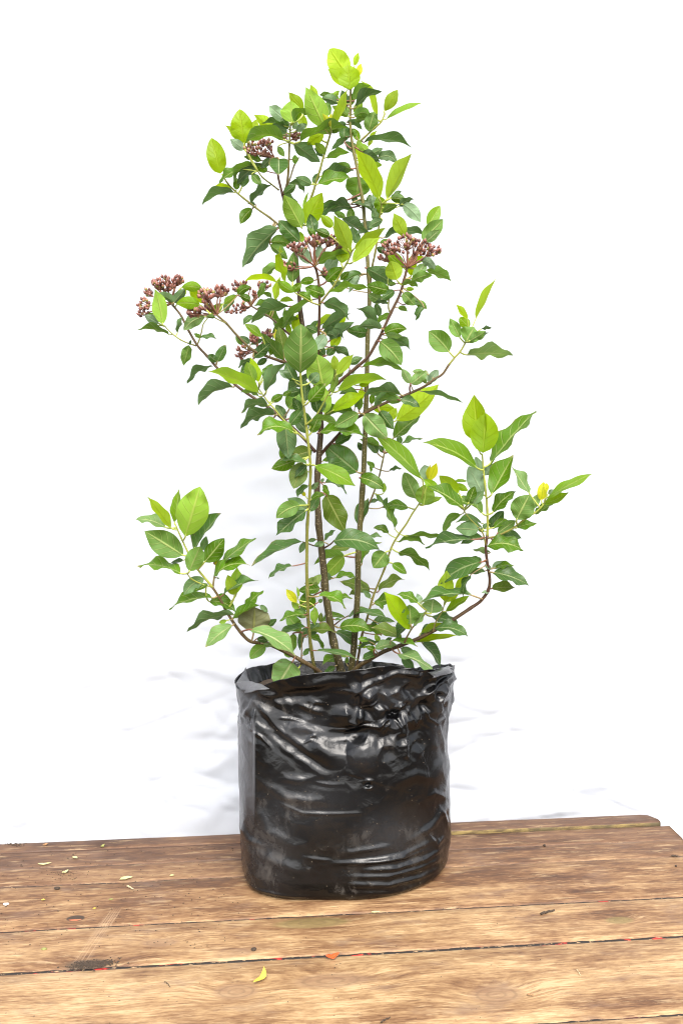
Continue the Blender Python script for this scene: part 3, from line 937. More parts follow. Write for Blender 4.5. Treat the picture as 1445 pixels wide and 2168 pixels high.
stem("branch", [(1031, 1135), (1032, 1110), (1031, 1079), (1028, 1050), (1026, 1023), (1023, 990), (1020, 962)], (-.045, -.05), (5, 3), (0.75, 1.0))
stem("twig", [(1031, 1139), (1048, 1136), (1070, 1126), (1087, 1117), (1114, 1096), (1134, 1084), (1152, 1066)], (-.045, -.06), (4.4, 2.8), (0.2, 1.0))
stem("twig", [(1028, 1155), (1022, 1130), (1010, 1115), (991, 1095), (980, 1078)], (-.045, -.06), (3.2, 2), (0.3, 1.0))
stem("branch", [(668, 957), (640, 925), (602, 890), (570, 864), (548, 849), (508, 822), (480, 798), (459, 778), (438, 753), (417, 730), (398, 697), (382, 666), (363, 643)], (.008, .03, .04), (6.5, 4.2), (0, 0.1), 0.25)
stem("branch", [(655, 782), (625, 772), (596, 765), (562, 753), (533, 740), (500, 708), (479, 684), (459, 666)], (.015, -.02, -.03), (6, 4), (0.0, 0.2), 0.2)
stem("branch", [(640, 730), (618, 712), (596, 694), (577, 676), (553, 660), (531, 647)], (.015, .03, .035), (5, 3), (0.0, 0.1))
stem("branch", [(675, 850), (673, 790), (674, 720), (676, 661), (676, 619), (671, 578), (666, 563)], (.012, -.02, -.035), (6, 4.5), (0.0, 0.05), 0.2)
stem("branch", [(680, 856), (697, 828), (716, 810), (736, 793), (756, 776), (778, 756), (796, 725), (809, 702), (827, 662), (845, 625), (855, 594), (862, 566)], (.012, -.01, -.02), (7, 5), (0, 0.05), 0.3)
stem("branch", [(675, 968), (690, 948), (708, 929), (736, 899), (773, 874), (815, 853), (861, 835), (898, 818), (919, 803), (937, 791), (950, 772)], (.01, -.015, -.02), (6.5, 4.2), (0.0, 0.1), 0.3)
stem("twig", [(950, 772), (962, 757), (973, 745), (981, 732), (987, 720)], (-.02, -.025), (4, 3), (0.6, 0.95))
stem("branch", [(752, 1425), (760, 1380), (766, 1345), (777, 1308), (788, 1267), (800, 1236), (813, 1205), (828, 1160), (845, 1130), (860, 1108), (872, 1088), (882, 1074), (890, 1062)], (.04, .05, .03), (5.5, 3), (0.0, 0.95), 0.2)
stem("branch", [(764, 1112), (775, 1080), (788, 1050), (801, 1013), (809, 979), (813, 960)], (.03, .055), (4, 3), (0.05, 0.35))
stem("branch", [(622, 502), (592, 478), (570, 460), (546, 443), (517, 420), (499, 405), (483, 389), (470, 368)], (.02, .02), (4.6, 3), (0.0, 1.0), 0.1)
stem("twig", [(590, 402), (575, 390), (557, 376), (546, 362)], (.02, .0), (3.2, 2.4), (0.3, 0.7))
stem("branch", [(598, 414), (590, 380), (588, 366), (586, 348), (581, 333)], (.02, .01), (5, 3.2), (0.0, 0.15))
stem("branch", [(598, 414), (607, 388), (610, 355), (612, 327), (613, 305), (614, 280), (615, 262)], (.02, -.01), (5, 3), (0.0, 0.8))
stem("twig", [(606, 398), (614, 375), (622, 350), (632, 333)], (.02, .035), (3.6, 2.6), (0.25, 0.25))
stem("branch", [(636, 470), (650, 438), (661, 410), (670, 381), (677, 360), (683, 335), (693, 302), (699, 283)], (.02, .0, -.01), (4.6, 3.6), (0.3, 1.0))
stem("branch", [(783, 602), (788, 565), (794, 535), (799, 500), (804, 460), (808, 430)], (.03, .01), (4.5, 3), (0.1, 0.75))
stem("branch", [(745, 315), (760, 300), (772, 289), (783, 279), (795, 268), (806, 258), (814, 240)], (.03, .02), (4.2, 3), (0.3, 0.95))
stem("twig", [(648, 932), (625, 913), (598, 887), (582, 867), (567, 850), (556, 835), (547, 822)], (-.075, -.085, -.07), (3.6, 2.2), (0.6, 1.0))
stem("twig", [(646, 900), (668, 880), (687, 848), (698, 828), (708, 805)], (-.075, -.09), (3.2, 2.4), (0.8, 1.0))
stem("twig", [(677, 646), (660, 640), (643, 630), (627, 621), (618, 612)], (-.03, -.045), (3.2, 2.2), (0.5, 0.95))
stem("twig", [(677, 643), (692, 622), (708, 602), (722, 577), (733, 558), (743, 538)], (-.03, -.05), (4, 3), (0.3, 1.0))
stem("twig", [(637, 1408), (638, 1385), (639, 1350), (643, 1336)], (-.02, -.01), (3.2, 2), (0.1, 0.3))
stem("twig", [(855, 1362), (862, 1346), (872, 1330), (885, 1316), (894, 1306), (903, 1293)], (-.03, -.05), (3.6, 2.4), (0.0, 0.7))
stem("twig", [(916, 1338), (921, 1320), (929, 1306), (936, 1294), (940, 1280)], (-.035, -.03), (3, 2.2), (0.1, 0.7))
stem("twig", [(826, 664), (822, 650), (823, 632), (823, 620)], (-.01, -.02), (3.4, 2.2), (0.5, 0.6))
stem("twig", [(417, 730), (422, 718), (427, 700), (430, 686), (440, 672)], (.04, .035), (3, 2), (0.4, 0.9))
stem("twig", [(415, 732), (400, 727), (382, 719), (362, 704), (349, 690)], (.04, .03), (3, 2.2), (0.5, 1.0))
stem("twig", [(479, 684), (462, 676), (448, 668)], (-.03, -.04), (2.4, 2), (0.4, 0.6))
stem("twig", [(688, 1258), (692, 1240), (694, 1228), (690, 1210)], (.0, .01), (2.6, 2), (0.3, 0.4))
stem("twig", [(688, 1332), (672, 1322), (655, 1316)], (.0, .01), (2.6, 2), (0.0, 0.1))
stem("twig", [(704, 1326), (722, 1312), (737, 1304)], (.0, .02), (3, 2.2), (0.0, 0.1))
stem("twig", [(672, 1157), (660, 1154), (650, 1150), (640, 1147)], (.01, .02), (3.2, 2), (0.0, 0.1))
stem("twig", [(686, 1160), (698, 1153), (708, 1144)], (.0, -.02), (3.6, 2.6), (0.0, 0.1))
stem("twig", [(775, 868), (790, 860), (800, 850)], (.03, .045), (3, 2.2), (0.2, 0.4))

# ---------------------------------------------------------------- leaves
TONES = {  # upper colour, light let through, rib colour, roughness, share let through
    'y': ((0.190, 0.290, 0.003), (0.39, 0.54, 0.002), (0.30, 0.38, 0.02), 0.42, 0.52),
    'Y': ((0.36, 0.36, 0.012), (0.58, 0.58, 0.010), (0.32, 0.36, 0.02), 0.45, 0.50),
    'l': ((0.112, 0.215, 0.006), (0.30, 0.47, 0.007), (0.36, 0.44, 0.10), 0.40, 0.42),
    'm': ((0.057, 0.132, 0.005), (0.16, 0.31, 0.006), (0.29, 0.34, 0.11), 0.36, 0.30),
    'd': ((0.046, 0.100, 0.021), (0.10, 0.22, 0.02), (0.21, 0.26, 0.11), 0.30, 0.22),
    'p': ((0.15, 0.23, 0.13), (0.26, 0.40, 0.14), (0.28, 0.36, 0.22), 0.45, 0.30),
    'q': ((0.115, 0.205, 0.062), (0.26, 0.42, 0.06), (0.38, 0.42, 0.19), 0.38, 0.30),
    'o': ((0.075, 0.120, 0.014), (0.17, 0.27, 0.015), (0.24, 0.26, 0.08), 0.45, 0.30),
    'O': ((0.055, 0.058, 0.015), (0.09, 0.10, 0.012), (0.16, 0.17, 0.05), 0.5, 0.15),
}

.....

CHALLENGE – Restate the entire listing word for word, excluding pictures.

OUTPUT OF THE EXERCISE –
Continue the Blender Python script for this scene: part 3, from line 937. More parts follow. Write for Blender 4.5. Treat the picture as 1445 pixels wide and 2168 pixels high.
stem("branch", [(1031, 1135), (1032, 1110), (1031, 1079), (1028, 1050), (1026, 1023), (1023, 990), (1020, 962)], (-.045, -.05), (5, 3), (0.75, 1.0))
stem("twig", [(1031, 1139), (1048, 1136), (1070, 1126), (1087, 1117), (1114, 1096), (1134, 1084), (1152, 1066)], (-.045, -.06), (4.4, 2.8), (0.2, 1.0))
stem("twig", [(1028, 1155), (1022, 1130), (1010, 1115), (991, 1095), (980, 1078)], (-.045, -.06), (3.2, 2), (0.3, 1.0))
stem("branch", [(668, 957), (640, 925), (602, 890), (570, 864), (548, 849), (508, 822), (480, 798), (459, 778), (438, 753), (417, 730), (398, 697), (382, 666), (363, 643)], (.008, .03, .04), (6.5, 4.2), (0, 0.1), 0.25)
stem("branch", [(655, 782), (625, 772), (596, 765), (562, 753), (533, 740), (500, 708), (479, 684), (459, 666)], (.015, -.02, -.03), (6, 4), (0.0, 0.2), 0.2)
stem("branch", [(640, 730), (618, 712), (596, 694), (577, 676), (553, 660), (531, 647)], (.015, .03, .035), (5, 3), (0.0, 0.1))
stem("branch", [(675, 850), (673, 790), (674, 720), (676, 661), (676, 619), (671, 578), (666, 563)], (.012, -.02, -.035), (6, 4.5), (0.0, 0.05), 0.2)
stem("branch", [(680, 856), (697, 828), (716, 810), (736, 793), (756, 776), (778, 756), (796, 725), (809, 702), (827, 662), (845, 625), (855, 594), (862, 566)], (.012, -.01, -.02), (7, 5), (0, 0.05), 0.3)
stem("branch", [(675, 968), (690, 948), (708, 929), (736, 899), (773, 874), (815, 853), (861, 835), (898, 818), (919, 803), (937, 791), (950, 772)], (.01, -.015, -.02), (6.5, 4.2), (0.0, 0.1), 0.3)
stem("twig", [(950, 772), (962, 757), (973, 745), (981, 732), (987, 720)], (-.02, -.025), (4, 3), (0.6, 0.95))
stem("branch", [(752, 1425), (760, 1380), (766, 1345), (777, 1308), (788, 1267), (800, 1236), (813, 1205), (828, 1160), (845, 1130), (860, 1108), (872, 1088), (882, 1074), (890, 1062)], (.04, .05, .03), (5.5, 3), (0.0, 0.95), 0.2)
stem("branch", [(764, 1112), (775, 1080), (788, 1050), (801, 1013), (809, 979), (813, 960)], (.03, .055), (4, 3), (0.05, 0.35))
stem("branch", [(622, 502), (592, 478), (570, 460), (546, 443), (517, 420), (499, 405), (483, 389), (470, 368)], (.02, .02), (4.6, 3), (0.0, 1.0), 0.1)
stem("twig", [(590, 402), (575, 390), (557, 376), (546, 362)], (.02, .0), (3.2, 2.4), (0.3, 0.7))
stem("branch", [(598, 414), (590, 380), (588, 366), (586, 348), (581, 333)], (.02, .01), (5, 3.2), (0.0, 0.15))
stem("branch", [(598, 414), (607, 388), (610, 355), (612, 327), (613, 305), (614, 280), (615, 262)], (.02, -.01), (5, 3), (0.0, 0.8))
stem("twig", [(606, 398), (614, 375), (622, 350), (632, 333)], (.02, .035), (3.6, 2.6), (0.25, 0.25))
stem("branch", [(636, 470), (650, 438), (661, 410), (670, 381), (677, 360), (683, 335), (693, 302), (699, 283)], (.02, .0, -.01), (4.6, 3.6), (0.3, 1.0))
stem("branch", [(783, 602), (788, 565), (794, 535), (799, 500), (804, 460), (808, 430)], (.03, .01), (4.5, 3), (0.1, 0.75))
stem("branch", [(745, 315), (760, 300), (772, 289), (783, 279), (795, 268), (806, 258), (814, 240)], (.03, .02), (4.2, 3), (0.3, 0.95))
stem("twig", [(648, 932), (625, 913), (598, 887), (582, 867), (567, 850), (556, 835), (547, 822)], (-.075, -.085, -.07), (3.6, 2.2), (0.6, 1.0))
stem("twig", [(646, 900), (668, 880), (687, 848), (698, 828), (708, 805)], (-.075, -.09), (3.2, 2.4), (0.8, 1.0))
stem("twig", [(677, 646), (660, 640), (643, 630), (627, 621), (618, 612)], (-.03, -.045), (3.2, 2.2), (0.5, 0.95))
stem("twig", [(677, 643), (692, 622), (708, 602), (722, 577), (733, 558), (743, 538)], (-.03, -.05), (4, 3), (0.3, 1.0))
stem("twig", [(637, 1408), (638, 1385), (639, 1350), (643, 1336)], (-.02, -.01), (3.2, 2), (0.1, 0.3))
stem("twig", [(855, 1362), (862, 1346), (872, 1330), (885, 1316), (894, 1306), (903, 1293)], (-.03, -.05), (3.6, 2.4), (0.0, 0.7))
stem("twig", [(916, 1338), (921, 1320), (929, 1306), (936, 1294), (940, 1280)], (-.035, -.03), (3, 2.2), (0.1, 0.7))
stem("twig", [(826, 664), (822, 650), (823, 632), (823, 620)], (-.01, -.02), (3.4, 2.2), (0.5, 0.6))
stem("twig", [(417, 730), (422, 718), (427, 700), (430, 686), (440, 672)], (.04, .035), (3, 2), (0.4, 0.9))
stem("twig", [(415, 732), (400, 727), (382, 719), (362, 704), (349, 690)], (.04, .03), (3, 2.2), (0.5, 1.0))
stem("twig", [(479, 684), (462, 676), (448, 668)], (-.03, -.04), (2.4, 2), (0.4, 0.6))
stem("twig", [(688, 1258), (692, 1240), (694, 1228), (690, 1210)], (.0, .01), (2.6, 2), (0.3, 0.4))
stem("twig", [(688, 1332), (672, 1322), (655, 1316)], (.0, .01), (2.6, 2), (0.0, 0.1))
stem("twig", [(704, 1326), (722, 1312), (737, 1304)], (.0, .02), (3, 2.2), (0.0, 0.1))
stem("twig", [(672, 1157), (660, 1154), (650, 1150), (640, 1147)], (.01, .02), (3.2, 2), (0.0, 0.1))
stem("twig", [(686, 1160), (698, 1153), (708, 1144)], (.0, -.02), (3.6, 2.6), (0.0, 0.1))
stem("twig", [(775, 868), (790, 860), (800, 850)], (.03, .045), (3, 2.2), (0.2, 0.4))

# ---------------------------------------------------------------- leaves
TONES = {  # upper colour, light let through, rib colour, roughness, share let through
    'y': ((0.190, 0.290, 0.003), (0.39, 0.54, 0.002), (0.30, 0.38, 0.02), 0.42, 0.52),
    'Y': ((0.36, 0.36, 0.012), (0.58, 0.58, 0.010), (0.32, 0.36, 0.02), 0.45, 0.50),
    'l': ((0.112, 0.215, 0.006), (0.30, 0.47, 0.007), (0.36, 0.44, 0.10), 0.40, 0.42),
    'm': ((0.057, 0.132, 0.005), (0.16, 0.31, 0.006), (0.29, 0.34, 0.11), 0.36, 0.30),
    'd': ((0.046, 0.100, 0.021), (0.10, 0.22, 0.02), (0.21, 0.26, 0.11), 0.30, 0.22),
    'p': ((0.15, 0.23, 0.13), (0.26, 0.40, 0.14), (0.28, 0.36, 0.22), 0.45, 0.30),
    'q': ((0.115, 0.205, 0.062), (0.26, 0.42, 0.06), (0.38, 0.42, 0.19), 0.38, 0.30),
    'o': ((0.075, 0.120, 0.014), (0.17, 0.27, 0.015), (0.24, 0.26, 0.08), 0.45, 0.30),
    'O': ((0.055, 0.058, 0.015), (0.09, 0.10, 0.012), (0.16, 0.17, 0.05), 0.5, 0.15),
}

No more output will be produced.